──────── INFORMATION SUPPLIED

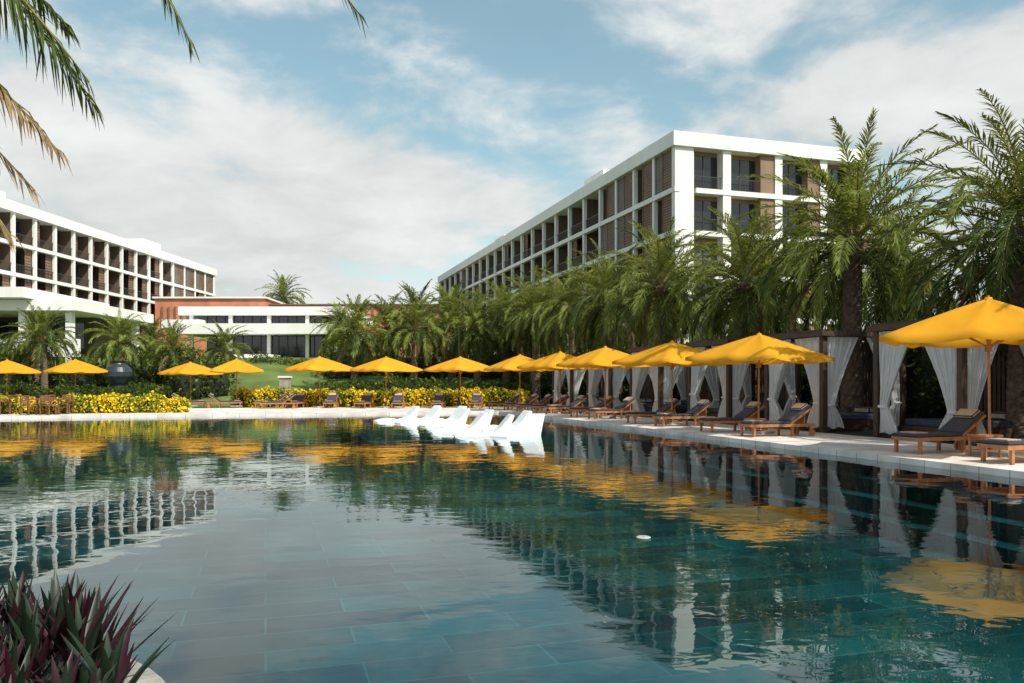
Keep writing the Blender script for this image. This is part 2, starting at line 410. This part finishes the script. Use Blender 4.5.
def crown(seed, nf=68, L=4.0, nleaf=56, dry=.04, ll=.58, wd=.044):
    r = np.random.default_rng(seed); QS = []; MI = []
    for i in range(nf):
        f = i/nf
        az = i*2.39996 + r.normal(0, .18)
        el = math.radians(84 - 118*f**1.05 + r.normal(0, 8))
        bend = math.radians(55+48*math.sin(min(1, f*1.4)*math.pi*.5) + r.normal(0, 11)) * (1 if f < .7 else .7)
        LL = L*(.78+.25*math.sin(math.pi*min(1, f+.15)))*(1+r.normal(0, .08))
        c = (.12*math.cos(az), .12*math.sin(az), .15-.6*f)
        P = arch(c, az, el, LL, bend, twist=r.normal(0, .2))
        upv = np.array([0, 0, 1.0]) if el < 1.35 else np.array([-math.cos(az), -math.sin(az), .6])
        q, rq = frond(P, nleaf, ll, wd, upv, r, droop=.24+.28*f)
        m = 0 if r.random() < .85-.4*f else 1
        if f > .92 and r.random() < dry*8: m = 2
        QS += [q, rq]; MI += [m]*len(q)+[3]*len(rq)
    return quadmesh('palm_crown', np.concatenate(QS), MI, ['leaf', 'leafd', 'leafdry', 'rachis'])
def trunkmesh(seed, H=6.0, r0=.30, r1=.24):
    r = random.Random(seed); b = MB(); n = 18; rows = 70; P = []
    lean = (r.uniform(-.2, .2), r.uniform(-.2, .2))
    for j in range(rows):
        f = j/(rows-1); row = []
        for i in range(n+1):
            t = 2*math.pi*(i % n)/n
            rad = (r0+(r1-r0)*f) + .05*math.exp(-f*12) + (.05 if (i//1+j//2) % 2 == 0 else 0)*(.5+.5*(j % 2)) + (.14*sm((f-.86)/.08))
            row.append((rad*math.cos(t)+lean[0]*f*f, rad*math.sin(t)+lean[1]*f*f, H*f))
        P.append(row)
    b.grid(P, 'trunk')
    return b.mesh('palm_trunk'), lean
CR = [crown(s) for s in (1, 2, 3, 4)]
CRF = [crown(s, nf=54, nleaf=28, ll=.66, wd=.08, L=3.7) for s in (11, 12)]
TR = [trunkmesh(s) for s in (1, 2, 3)]
def palm(x, y, zc, sc=1.0, var=None, far=False, z0=0.05, rz=None):
    e = empty('palm_tree', (x, y, z0), R.uniform(0, 6.28) if rz is None else rz)
    tm, lean = R.choice(TR); H = zc-z0
    t = link(bpy.data.objects.new('trunk', tm), e); t.scale = (sc, sc, H/6.0)
    c = link(bpy.data.objects.new('crown', R.choice(CRF if far else CR) if var is None else CR[var]), e)
    c.location = (lean[0]*sc, lean[1]*sc, H+.05); c.scale = (sc, sc, sc)
    return e
for t, s, z, sc in [(19.2, 9.0, 5.8, .95), (18.2, 15.4, 5.4, .98), (18.3, 21.6, 6.2, 1.02), (18.6, 28.2, 5.8, .92), (18.2, 34.2, 6.3, .92), (18.4, 40.8, 6.3, .92),
                    (18.6, 47, 6.4, .9), (18.2, 53, 6.6, .92), (17.8, 59, 6.6, .92), (23.2, 12.2, 5.6, 1.0), (23.4, 18.6, 5.8, 1.0), (23.5, 25.5, 6.0, 1.0), (23, 33, 6.0, .95),
                    (22.8, 42, 6.4, .95), (22.5, 50, 6.6, .95)]:
    p = W(t, s); palm(p.x, p.y, z, sc)
for x, y, z, sc in [(-12.3, 62, 5.4, .92), (-10.2, 66, 6.2, .9), (-7.4, 60, 5.7, .9), (-9.2, 76, 8.0, 1.0), (-5.0, 66, 6.4, .95), (-2.6, 60, 5.9, .9), (-6.0, 78, 8.2, 1.0), (0.8, 66, 6.6, .95), (3.4, 72, 7.3, 1.), (1.6, 60, 5.7, .85),
                    (-35.8, 61, 5.0, .8), (-29.4, 60, 4.6, .75), (-26.6, 62, 4.2, .7), (-24.0, 66, 4.4, .7), (-39.5, 66, 5.0, .75), (-36.5, 128, 15.6, 1.2), (-20, 92, 8.4, .8), (-31.5, 70, 5.2, .7)]:
    palm(x, y, z, sc, far=True, z0=.05 if y < 64 else 1.0)

# overhanging palm beside the camera (top left)
e = empty('palm_tree', (0, 0, 0)); r = np.random.default_rng(5)
QS = []; MI = []
C = np.array([-6.9, 7.2, 6.6])
def bez(p0, p1, p2, n=18):
    p0, p1, p2 = map(np.array, (p0, p1, p2))
    return [(1-t)**2*p0+2*t*(1-t)*p1+t*t*p2 for t in np.linspace(0, 1, n)]
fr = [((-4.9, 6.4, 6.0), (-3.5, 6.6, 4.05), 1, .48), ((-4.9, 7.6, 5.8), (-4.0, 7.2, 4.75), 0, .42), ((-4.0, 6.8, 7.2), (-2.68, 6.7, 4.38), 0, .40), ((-3.4, 6.8, 7.6), (-1.28, 6.9, 4.70), 0, .36),
      ((-5.8, 6.4, 5.2), (-3.95, 6.6, 3.15), 2, .42), ((-5.6, 7.6, 5.2), (-4.2, 7.4, 3.7), 2, .42), ((-6.0, 7, 4.6), (-4.4, 7.0, 2.85), 2, .42), ((-7, 9, 8), (-6, 11.5, 5.5), 1, .6), ((-9, 7, 8), (-11, 7, 5.5), 0, .6), ((-7.5, 5, 8), (-8, 3.4, 5.6), 0, .6),
      ((-8.5, 9, 8.5), (-10, 10.5, 6.2), 1, .6), ((-6, 5.5, 8), (-5, 3.6, 6.2), 0, .6), ((-5.5, 7.0, 6.6), (-4.05, 7.0, 5.1), 0, .4)]
for p1, p2, m, ll in fr:
    q, rq = frond(bez(C, p1, p2), 85, ll, .03, np.array([0, 0, 1.0]), r, droop=.5, start=.2, vang=0)
    QS += [q, rq]; MI += [m if m == 2 else 0]*len(q)+[3]*len(rq)
link(bpy.data.objects.new('crown', quadmesh('overhanging_crown', np.concatenate(QS), MI, ['leafd', 'leaf', 'leafdry', 'rachis'])), e)
tm, lean = TR[0]; t = link(bpy.data.objects.new('trunk', tm), e); t.location = (-6.9-lean[0], 7.2-lean[1], -1.0); t.scale = (1, 1, 7.6/6)
b = MB(); b.lathe([(0, .2), (1.0, .2), (1.05, .2), (1.05, -1.14)], 32, 'stone', (-6.9, 7.2)); b.obj('tree_island')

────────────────

■ GIVEN REQUEST:
Can you repeat, word for word, every line above from the one containing "m = 0 if r.random() < .85-.4*f else 1" down to the one containing "QS += [q, rq]; MI += [m]*len(q)+[3]*len(rq)", including both?

■ THE COMPLETED TASK:
        m = 0 if r.random() < .85-.4*f else 1
        if f > .92 and r.random() < dry*8: m = 2
        QS += [q, rq]; MI += [m]*len(q)+[3]*len(rq)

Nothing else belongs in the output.